I harassed Jonathan about putting comments back on his blog so I could respond to his Olympics stuff, but then I never did it. Sorry man.

One of my hesitations is that I have a lot to say about the Olympics, much of it off-topic for the post he made, and another is that I have enough to say for a full post, so why not make it? So, here goes.

I find the summer Olympics mildly interesting. Winter Olympics absolutely rock. So every four years, they hold some events in the summer that let me know it’s only 2 more years to the good Olympics. I’m positive I offended people there, but that’s ok, I’m mostly teasing. 🙂

That said, there are something things I’ve enjoyed this year. Foremost, I enjoyed watching my wife enjoy them. Every evening we’ve settled in to watch the Olympics and also whatever other sport is on, generally baseball. It’s been fun to watch with her, exclaim about the amazing things, etc.

I also always enjoy hearing stories about the athletes. They’re so varied, and so often inspiring.

Next I’m glad nothing violent has happened. There’ve been some terrorist activities in Greece in the last few years, primarily insurgents wanting their land back, similar to the Basques in Spain, and I was concerned, as were many others. Nothing so far.

Now for pro athletes in the Olympics. I’m for it. I think a country should be able to send their best athletes. Why shouldn’t they?

Next, sponsorship. I’ve heard a lot of arguments against corporate sponsorship, saying it gives unfair advantage to some athletes. I have an argument against that, as well as a way to possibly fix it. One is that many of the athletes ARE college kids, who aren’t doing summer jobs to make money for college. I don’t have a problem with them endorsing something they use so they can go back to school after training.

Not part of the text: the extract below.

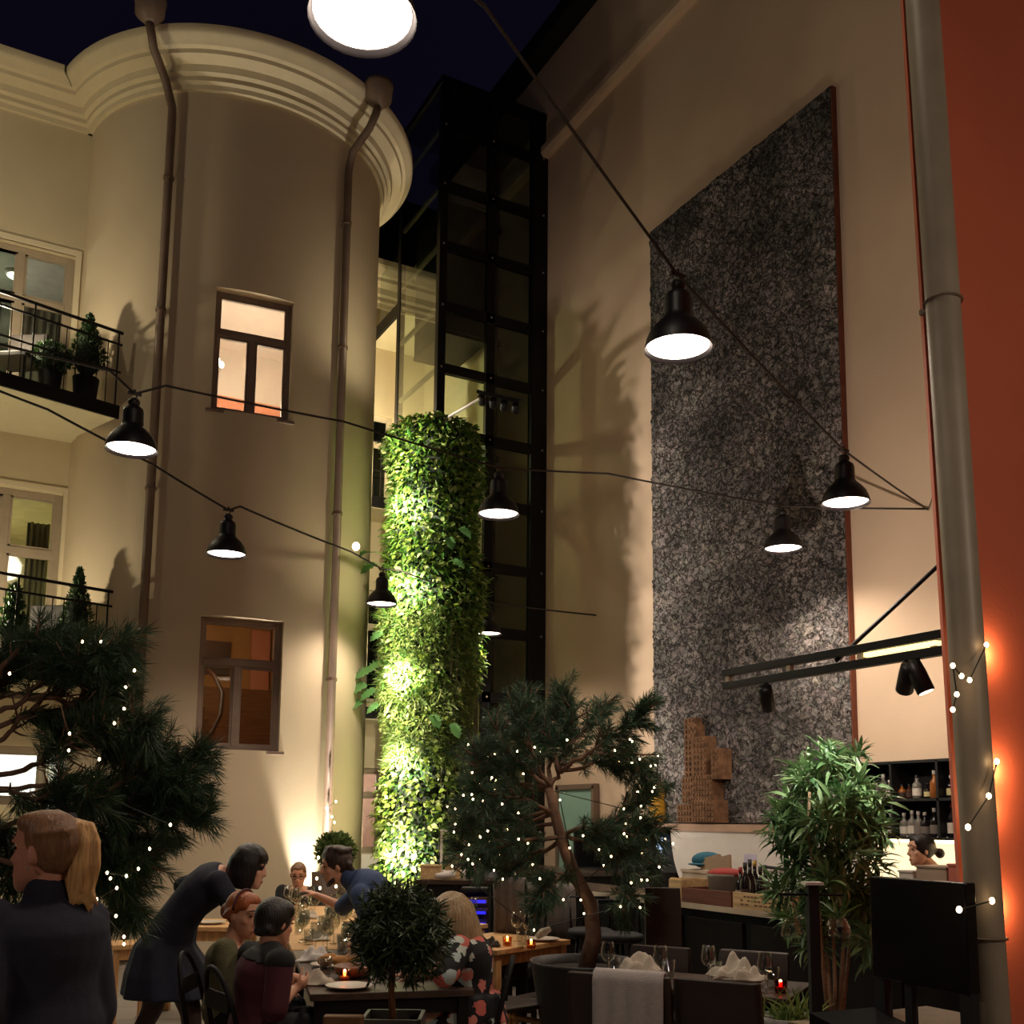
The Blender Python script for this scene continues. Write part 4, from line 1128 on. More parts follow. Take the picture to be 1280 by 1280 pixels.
def fairy(name_lbl, pts, group=None, r=.011, jitter=.0, wires=True):
    """a light chain: one wire through the points, a bulb at each"""
    t = thing('fairy_lights', name_lbl, 'string lights', pts[0], group)
    if wires: MB().tube(pts, .003, 4).build('wire', wire_m, t)
    proto = None
    for p in pts:
        if proto is None:
            proto = MB().ell((0, 0, 0), (r, r, r * 1.25), nu=8, nv=5).build('bulb', glow, t, world=False, smooth=True)
            b = proto
        else:
            b = proto.copy(); C.objects.link(b); b.parent = t
        b.location = V(p) - V(t.location)
    return t

# ---- central pine in the round pot
D = 6.75
pot_c = at(733, 1203, D); pot_c = V((pot_c.x, pot_c.y, 0)); prz = at(733, 1206, D - .2).z
pp_ = thing('pine_tree', 'bushy pine in a big round dark pot in the middle, hung with fairy lights', 'tree', pot_c)
MB().lathe([(.22, 0), (.24, .02), (.35, prz - .02), (.36, prz), (.34, prz), (.325, prz - .07)], 36, pot_c, cap=False).lathe([(.21, 0), (.22, .005)], 36, pot_c).build('pot', pot_blk, pp_, smooth=True)
MB().lathe([(.02, prz - .05), (.312, prz - .055), (.31, prz - .1)], 30, pot_c).build('soil', soil, pp_)
T = [(733, 1212), (742, 1170), (738, 1130), (716, 1088), (702, 1050), (693, 1015), (686, 985)]
tp = [at(x, y, D) for x, y in T]
br_c = [([(686, 985), (700, 965), (712, 930), (717, 890), (706, 866)], .1), ([(686, 985), (668, 950), (655, 915), (645, 888)], -.2), ([(686, 985), (660, 965), (630, 935), (618, 905)], .3),
        ([(700, 965), (735, 940), (765, 922), (790, 905), (800, 888)], -.3), ([(712, 930), (740, 905), (752, 885)], .3), ([(700, 965), (740, 955), (775, 955), (805, 960)], .2),
        ([(693, 1015), (655, 1000), (615, 990), (585, 995)], -.3), ([(693, 1015), (650, 1020), (605, 1030), (572, 1030)], .2), ([(702, 1045), (660, 1050), (620, 1060), (590, 1078)], -.4),
        ([(700, 1050), (668, 1070), (640, 1085), (610, 1082)], .3), ([(696, 1030), (640, 1040), (600, 1010)], .4), ([(705, 1042), (722, 1036), (750, 1042), (790, 1035), (815, 1040)], -.3),
        ([(722, 1036), (760, 1030), (790, 1010), (812, 990)], .1), ([(740, 1040), (770, 1060), (785, 1090), (778, 1130)], -.25), ([(750, 1042), (790, 1055), (815, 1080)], .1), ([(716, 1088), (690, 1100), (672, 1125)], -.3),
        ([(686, 985), (690, 940), (680, 905), (700, 885)], .35), ([(705, 1042), (745, 1060), (765, 1050), (800, 1060)], .3), ([(686, 985), (640, 975), (600, 965), (596, 940)], 0), ([(735, 940), (765, 945), (790, 940), (808, 975)], .1),
        ([(693, 1015), (650, 1035), (610, 1055), (575, 1062)], .1), ([(700, 965), (690, 930), (668, 905), (660, 880)], .1), ([(686, 990), (650, 985), (622, 960), (600, 955)], .3)]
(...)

As for the fix, I’d love so start seeing sponsorship of athletes from small struggling countries. Robina Muqimyar is an Afghani woman who trains in Kabul Stadium where the Taliban executed its enemies and the bodies once hung from the goalposts at halftime of a soccer game. She often practiced barefoot because he shoes were so old they didn’t help much anyway. Where was Nike? They could have come across as a HUGE hero there. There hundreds and hundreds of athletes worldwide who could truly use something like that. My wife wondered that I’d be happy with an American company sponsoring “opponants”. More power to’em I say. If they’re really better than us, they should be able to show it, and not be hobbled by no place to practice, or no equipment.

Have you seen where the Russian gymnasts practice? I was astounded. It’s a crumbling old warehouse. Wow.

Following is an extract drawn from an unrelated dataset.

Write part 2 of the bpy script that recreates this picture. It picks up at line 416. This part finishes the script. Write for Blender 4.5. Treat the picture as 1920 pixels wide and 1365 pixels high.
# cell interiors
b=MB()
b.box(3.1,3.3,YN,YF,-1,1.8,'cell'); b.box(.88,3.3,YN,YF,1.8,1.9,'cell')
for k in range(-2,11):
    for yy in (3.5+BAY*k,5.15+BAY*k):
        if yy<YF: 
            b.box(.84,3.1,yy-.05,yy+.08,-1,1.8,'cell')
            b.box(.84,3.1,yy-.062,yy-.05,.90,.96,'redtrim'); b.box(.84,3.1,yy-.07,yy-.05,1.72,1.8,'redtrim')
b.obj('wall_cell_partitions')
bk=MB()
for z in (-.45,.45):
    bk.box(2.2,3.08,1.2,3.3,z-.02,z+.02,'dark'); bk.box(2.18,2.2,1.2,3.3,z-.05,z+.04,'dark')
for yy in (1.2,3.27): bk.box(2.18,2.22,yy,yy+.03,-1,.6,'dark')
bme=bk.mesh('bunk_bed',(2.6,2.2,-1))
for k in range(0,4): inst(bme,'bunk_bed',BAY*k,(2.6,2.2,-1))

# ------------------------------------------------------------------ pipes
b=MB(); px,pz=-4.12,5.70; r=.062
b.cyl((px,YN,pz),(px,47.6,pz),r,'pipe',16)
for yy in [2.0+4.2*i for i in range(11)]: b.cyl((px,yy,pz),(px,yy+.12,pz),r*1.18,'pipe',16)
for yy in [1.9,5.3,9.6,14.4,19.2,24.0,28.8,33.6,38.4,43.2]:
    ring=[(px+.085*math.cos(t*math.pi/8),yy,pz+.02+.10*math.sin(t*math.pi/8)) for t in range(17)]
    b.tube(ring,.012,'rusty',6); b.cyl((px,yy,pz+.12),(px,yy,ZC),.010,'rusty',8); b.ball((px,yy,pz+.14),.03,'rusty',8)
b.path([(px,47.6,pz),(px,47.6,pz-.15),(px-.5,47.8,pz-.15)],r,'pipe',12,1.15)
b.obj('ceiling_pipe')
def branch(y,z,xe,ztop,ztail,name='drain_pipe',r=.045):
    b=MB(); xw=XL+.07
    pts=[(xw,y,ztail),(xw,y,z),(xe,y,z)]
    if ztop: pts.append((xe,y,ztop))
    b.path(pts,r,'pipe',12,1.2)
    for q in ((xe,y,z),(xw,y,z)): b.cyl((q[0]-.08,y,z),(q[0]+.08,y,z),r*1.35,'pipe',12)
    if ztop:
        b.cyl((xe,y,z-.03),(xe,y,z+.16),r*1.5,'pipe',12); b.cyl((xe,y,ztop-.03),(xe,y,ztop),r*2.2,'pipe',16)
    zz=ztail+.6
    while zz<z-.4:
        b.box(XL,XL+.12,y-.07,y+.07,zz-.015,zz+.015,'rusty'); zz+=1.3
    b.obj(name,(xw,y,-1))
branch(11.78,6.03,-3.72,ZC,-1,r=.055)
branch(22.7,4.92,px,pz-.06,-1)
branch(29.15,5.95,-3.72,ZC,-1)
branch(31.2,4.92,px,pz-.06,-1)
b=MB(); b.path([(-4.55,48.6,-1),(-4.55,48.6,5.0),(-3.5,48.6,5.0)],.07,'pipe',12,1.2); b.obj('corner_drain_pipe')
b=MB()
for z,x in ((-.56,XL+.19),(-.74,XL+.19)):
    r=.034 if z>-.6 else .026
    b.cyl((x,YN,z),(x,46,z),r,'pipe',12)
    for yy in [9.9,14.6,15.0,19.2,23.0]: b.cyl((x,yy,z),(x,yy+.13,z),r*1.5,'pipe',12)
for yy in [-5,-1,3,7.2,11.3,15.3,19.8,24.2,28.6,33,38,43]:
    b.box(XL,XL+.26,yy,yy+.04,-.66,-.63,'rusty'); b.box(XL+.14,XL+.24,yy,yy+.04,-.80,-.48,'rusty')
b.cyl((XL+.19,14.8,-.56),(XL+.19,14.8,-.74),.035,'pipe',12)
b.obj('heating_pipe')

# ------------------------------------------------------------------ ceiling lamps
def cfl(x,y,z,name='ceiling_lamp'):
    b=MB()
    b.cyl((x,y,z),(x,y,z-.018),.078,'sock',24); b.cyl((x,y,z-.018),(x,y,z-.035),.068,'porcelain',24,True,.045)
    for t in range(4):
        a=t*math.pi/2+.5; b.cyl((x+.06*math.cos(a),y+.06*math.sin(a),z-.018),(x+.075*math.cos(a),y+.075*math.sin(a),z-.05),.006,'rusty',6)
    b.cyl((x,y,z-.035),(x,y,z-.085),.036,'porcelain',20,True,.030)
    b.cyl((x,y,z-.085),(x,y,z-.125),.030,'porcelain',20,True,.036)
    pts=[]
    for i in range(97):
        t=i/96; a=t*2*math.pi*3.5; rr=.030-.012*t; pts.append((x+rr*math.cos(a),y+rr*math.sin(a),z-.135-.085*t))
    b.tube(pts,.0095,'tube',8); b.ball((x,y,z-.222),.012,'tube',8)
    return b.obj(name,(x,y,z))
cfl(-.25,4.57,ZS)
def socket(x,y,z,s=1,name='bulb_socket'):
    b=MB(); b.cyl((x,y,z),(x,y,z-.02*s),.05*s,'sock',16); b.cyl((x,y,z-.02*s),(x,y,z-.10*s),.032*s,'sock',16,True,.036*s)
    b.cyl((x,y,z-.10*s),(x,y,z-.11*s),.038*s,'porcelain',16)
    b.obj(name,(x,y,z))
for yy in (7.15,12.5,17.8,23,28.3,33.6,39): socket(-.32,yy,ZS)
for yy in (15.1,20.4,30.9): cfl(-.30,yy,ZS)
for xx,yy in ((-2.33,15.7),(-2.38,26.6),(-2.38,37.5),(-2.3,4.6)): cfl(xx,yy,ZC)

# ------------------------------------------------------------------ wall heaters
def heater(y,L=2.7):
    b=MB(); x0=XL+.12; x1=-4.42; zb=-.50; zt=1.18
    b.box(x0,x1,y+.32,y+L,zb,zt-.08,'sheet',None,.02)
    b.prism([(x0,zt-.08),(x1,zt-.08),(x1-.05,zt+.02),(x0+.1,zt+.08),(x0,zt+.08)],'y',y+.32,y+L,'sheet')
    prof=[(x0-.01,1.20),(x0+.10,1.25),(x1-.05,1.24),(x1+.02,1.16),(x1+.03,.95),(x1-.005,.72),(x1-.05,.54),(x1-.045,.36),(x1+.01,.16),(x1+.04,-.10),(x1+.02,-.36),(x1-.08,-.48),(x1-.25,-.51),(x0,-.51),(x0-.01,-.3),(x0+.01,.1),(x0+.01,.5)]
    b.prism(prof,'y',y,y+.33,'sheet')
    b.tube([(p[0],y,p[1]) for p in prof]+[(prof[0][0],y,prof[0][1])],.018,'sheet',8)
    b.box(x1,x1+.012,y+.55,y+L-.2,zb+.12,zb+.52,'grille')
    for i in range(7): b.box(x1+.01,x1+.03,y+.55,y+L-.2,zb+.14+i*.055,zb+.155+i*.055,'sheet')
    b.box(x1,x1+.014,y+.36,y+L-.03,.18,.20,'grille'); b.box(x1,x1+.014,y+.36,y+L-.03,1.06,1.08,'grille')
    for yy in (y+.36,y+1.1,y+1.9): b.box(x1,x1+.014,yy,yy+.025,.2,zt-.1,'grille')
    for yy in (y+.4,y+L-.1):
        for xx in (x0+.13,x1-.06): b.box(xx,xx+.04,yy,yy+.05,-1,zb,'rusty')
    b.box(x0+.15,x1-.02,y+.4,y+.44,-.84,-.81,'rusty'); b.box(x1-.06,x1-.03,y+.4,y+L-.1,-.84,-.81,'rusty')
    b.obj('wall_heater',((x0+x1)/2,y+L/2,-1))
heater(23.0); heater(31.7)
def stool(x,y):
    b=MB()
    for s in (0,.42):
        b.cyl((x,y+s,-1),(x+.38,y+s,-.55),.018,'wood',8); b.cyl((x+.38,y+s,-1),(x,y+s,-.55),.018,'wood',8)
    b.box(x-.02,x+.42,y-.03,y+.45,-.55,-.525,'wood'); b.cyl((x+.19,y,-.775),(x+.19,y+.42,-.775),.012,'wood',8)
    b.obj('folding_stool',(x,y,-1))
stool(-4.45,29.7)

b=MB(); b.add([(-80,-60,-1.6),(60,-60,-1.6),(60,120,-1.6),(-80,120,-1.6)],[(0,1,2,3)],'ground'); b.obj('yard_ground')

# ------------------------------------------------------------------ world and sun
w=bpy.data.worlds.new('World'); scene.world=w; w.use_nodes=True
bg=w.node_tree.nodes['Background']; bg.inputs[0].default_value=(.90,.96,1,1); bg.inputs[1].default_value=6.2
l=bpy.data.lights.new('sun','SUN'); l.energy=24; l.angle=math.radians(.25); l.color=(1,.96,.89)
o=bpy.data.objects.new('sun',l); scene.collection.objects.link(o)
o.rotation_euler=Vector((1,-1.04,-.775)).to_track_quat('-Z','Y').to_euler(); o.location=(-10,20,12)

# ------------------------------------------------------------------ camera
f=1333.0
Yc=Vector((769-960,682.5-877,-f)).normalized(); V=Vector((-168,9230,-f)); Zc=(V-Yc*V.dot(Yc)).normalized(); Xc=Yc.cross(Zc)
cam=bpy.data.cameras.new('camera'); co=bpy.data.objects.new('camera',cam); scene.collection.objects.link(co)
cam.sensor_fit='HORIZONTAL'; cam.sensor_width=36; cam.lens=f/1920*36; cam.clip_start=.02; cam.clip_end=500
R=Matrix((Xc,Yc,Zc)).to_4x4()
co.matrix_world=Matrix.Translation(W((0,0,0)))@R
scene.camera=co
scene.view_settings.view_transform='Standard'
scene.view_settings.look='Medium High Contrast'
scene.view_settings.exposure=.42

The last thing I’m going to mention is that the IOC needs to be slapped long and hard for making the olympics so inaccessable to people who aren’t physically there. Aggressive moves to squelch free speech and completely control the way the world sees things is bad. Athletes were told they’re not allowed to discuss the Olympics while they’re there in any way, whether online in blogs, or on the phone with family. They’re also not allowed to let anyone see any pictures they may take while there, EVER. They’ve been told if they do, their medals will be stripped from them. That’s ridiculous.

They have no idea how much more popular the Olympics would be if the athletes could interact with the world via the internet. The IOC has many serious problems, and I dearly hope they don’t destroy the Olympics before someone stops them.

5 thoughts on “The ‘Lympics

  1. How many of the “opponents” actually produce the products from such companies as Nike? The big companies like Nike & Reebok, etc. could have made a *huge* difference by sponsoring whole countries.

  2. Thanks for your comment –errr, I mean post. I hear what you’re saying, and I agree with much of what you decry.

    I wasn’t aware of the IOC banning contact from the Olympic Village, and the photos thing is just plain dumb. I’d love to hear their justification for it.

    As for pro athletes: they suck. They carry themselves horribly (remember the hockey players in Atlanta?) and they (the US ones, anyway) get all the television coverage one could ever hope for in ten lifetimes. Mostly, though, I’m a purist when it comes to the games. I resent the fact that there will never be another Miracle on Ice as long as the pros are still there.

    At the same time, am I happy that our men’s b-ball team lost the chance at playing for the Gold? No, it’s embarrassing, and it would have been less so if we had sent only amateurs.

  3. No, I don’t remember the Atlanta hockey team. I’m not all that into hockey. 🙂 Were they jerks? Hockey should the the least offensive in that regard though, since so many non-Americans play for America and go home for the Olympics.

    I think there’ll be plenty of chances for miracle on ice sorts of things. Someone beat the Americans in basketball just this year. 🙂 And I too am glad for that. It proves that having pros in the Olympics doesn’t gaurantee a win.

  4. There were a number of unnamed American hockey players who trashed their rooms in the Olympic Village after they didn’t win the Gold Medal. Conventional wisdom says that Jeremy Roenick was one of them, who at the time played for the Phoenix Coyotes. He has “anger issues.”

  5. Oh, and it wasn’t Atlanta — that was the summer games. My bad. I should have typed Nagano, which was the site of the 1998 Winter Games.